Here’s a letter to the Washington Post:

Editor:

Robert Samuelson is correct that today’s paroxysm of deficit spending is made calamitous by the preceding six decades of Congressional budgetary irresponsibility (“The debt reckoning has finally arrived [2],” April 13). He’s correct also that much blame for this irresponsibility lies at the feet of academic economists, especially John Maynard Keynes.

Offering theoretical justification for deficit spending during recessions, Keynes – ignoring political realities – was oblivious to the fact that he and his apostles thereby gave to politicians academic cover to reject long-standing norms of fiscal prudence. The present result, as Mr. Samuelson writes, is fiscal chaos.

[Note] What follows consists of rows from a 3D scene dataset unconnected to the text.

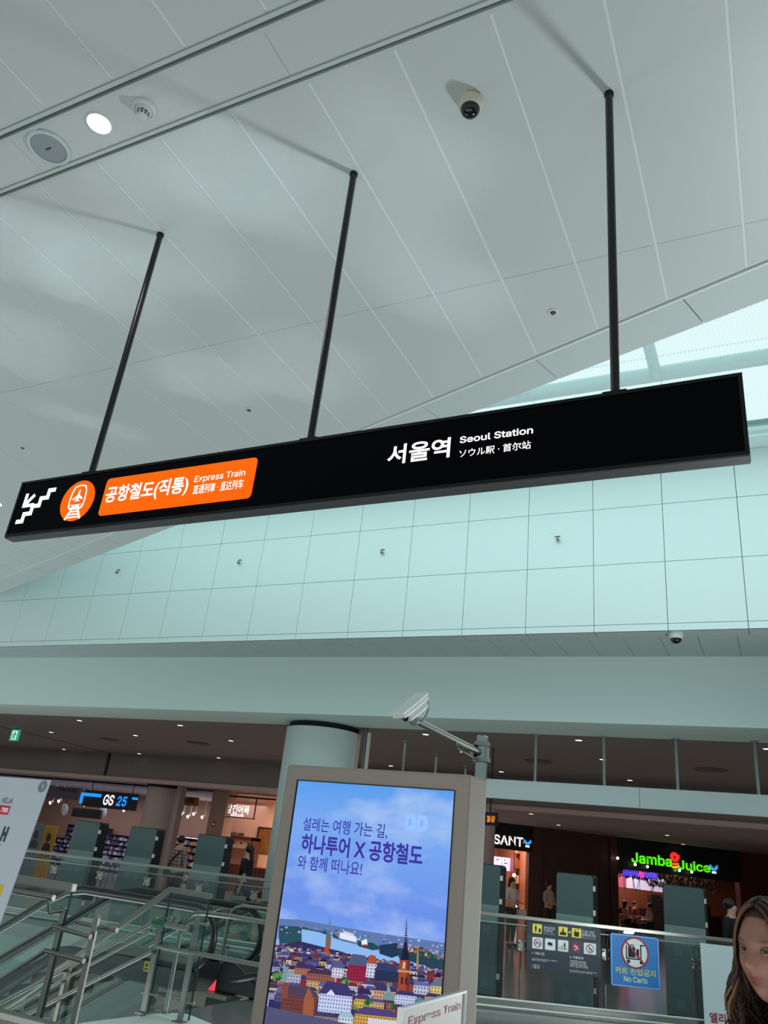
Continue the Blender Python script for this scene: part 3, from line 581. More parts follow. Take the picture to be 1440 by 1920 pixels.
# ------------------------------------------------------------------ security camera on its pole behind the kiosk
DP = 4.75; pb = hitd(899, 1440, DP); ptop = hitd(905, 1382, DP); px_, py_ = ptop.x, ptop.y
t = thing('security_camera', 'white bullet security camera on a slanting arm from a clear steel pole above the kiosk', 'security camera', (px_, py_, 0))
b = B(); b.tube([(px_, py_, 0), (px_, py_, ptop.z)], .034, 20); b.lathe((px_, py_, ptop.z), (0, 0, 1), [(.034, 0), (.03, .006), (0, .007)], 20); po = b.build('pole', mat('polished_steel', (150, 168, 164), .18, 1.0), t)
b = B(); b.lathe((px_, py_, 0), (0, 0, 1), [(.1, 0), (.1, .012), (.04, .02)], 24); b.build('pole_foot', M_STEEL, po)
b = B()
for (x_, y_) in ((888, 1408), (911, 1410)):
    q = hitd(x_, y_, DP); b.box((q.x-.012, q.y-.03, q.z-.035), (q.x+.012, q.y+.03, q.z+.035))
q = hitd(899, 1425, DP); b.lathe((px_, py_, q.z), (0, 0, 1), [(.05, -.012), (.05, .012)], 20); b.lathe((px_, py_, q.z+.09), (0, 0, 1), [(.046, -.012), (.046, .012)], 20); b.build('clamp', M_STEEL, po)
j0 = hitd(898, 1410, DP-.03); j1 = hitd(782, 1352, DP-.5)
b = B(); b.tube([j0, j1], .019, 14); ar = b.build('arm', M_STEEL, t)
k0 = hitd(900, 1427, DP-.02); k1 = hitd(858, 1404, DP-.22); k2 = hitd(854, 1392, DP-.24)
b = B(); b.tube([k0, k1, k2], .006, 8); b.build('brace', M_STEEL, ar)
c0 = hitd(793, 1311, DP-.50); c1 = hitd(753, 1344, DP-.62); ax = (c1-c0).normalized()
up = Vector((0, 0, 1)); sd = ax.cross(up).normalized(); u2 = sd.cross(ax)
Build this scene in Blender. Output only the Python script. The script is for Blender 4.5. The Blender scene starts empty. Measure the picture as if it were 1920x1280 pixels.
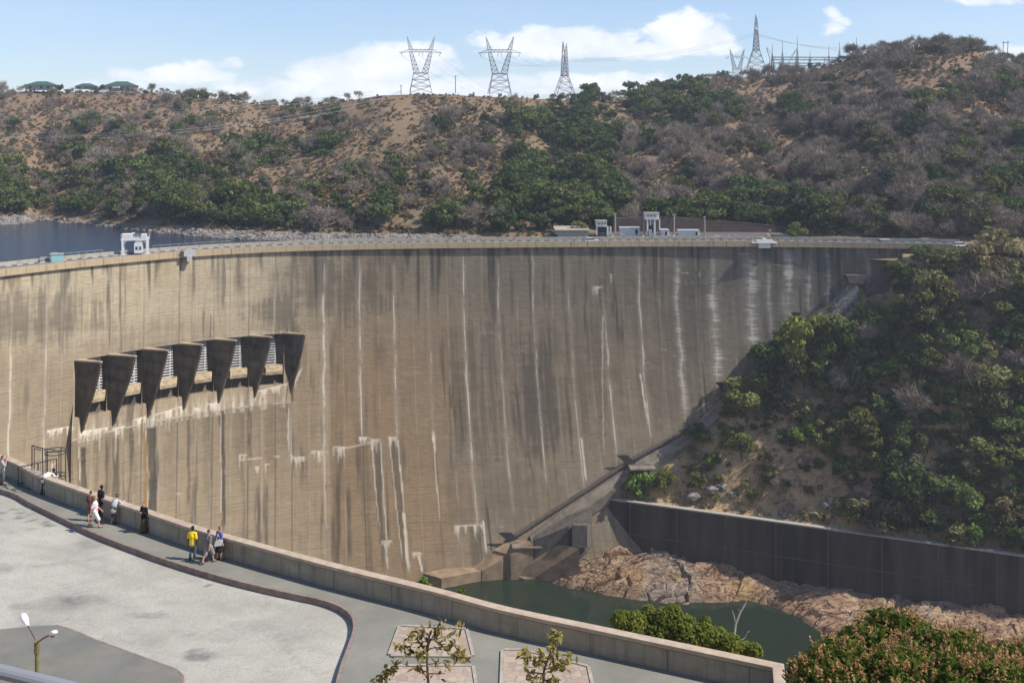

But Mr. Samuelson errs by failing to note that not all academic economists are to blame. An unpopular few warned that Keynesianism would unleash budgetary debauchery. Foremost among these dissenting economists is the late Nobel laureate James Buchanan and my colleague Richard Wagner. In their prescient 1977 book, Democracy in Deficit: The Political Legacy of Lord Keynes [3], Buchanan and Wagner – observing the intellectual and ethical sea-change caused by Keynes – lamented the typical economist’s failure “to predict the results of the eclipse of the old rules for fiscal responsibility.” They then asked dolefully: “Once democratically elected politicians, and behind them their constituents in the voting public, were finally convinced that budget balance carried little or no normative weight, what was there left to restrain the ever-present spending pressures?”*

Sincerely,
Donald J. Boudreaux
Professor of Economics
and
Martha and Nelson Getchell Chair for the Study of Free Market Capitalism at the Mercatus Center
George Mason University
Fairfax, VA 22030

* James M. Buchanan and Richard E. Wagner, Democracy in Deficit: The Political Legacy of Lord Keynes (New York: Academic Press, 1977), page 50.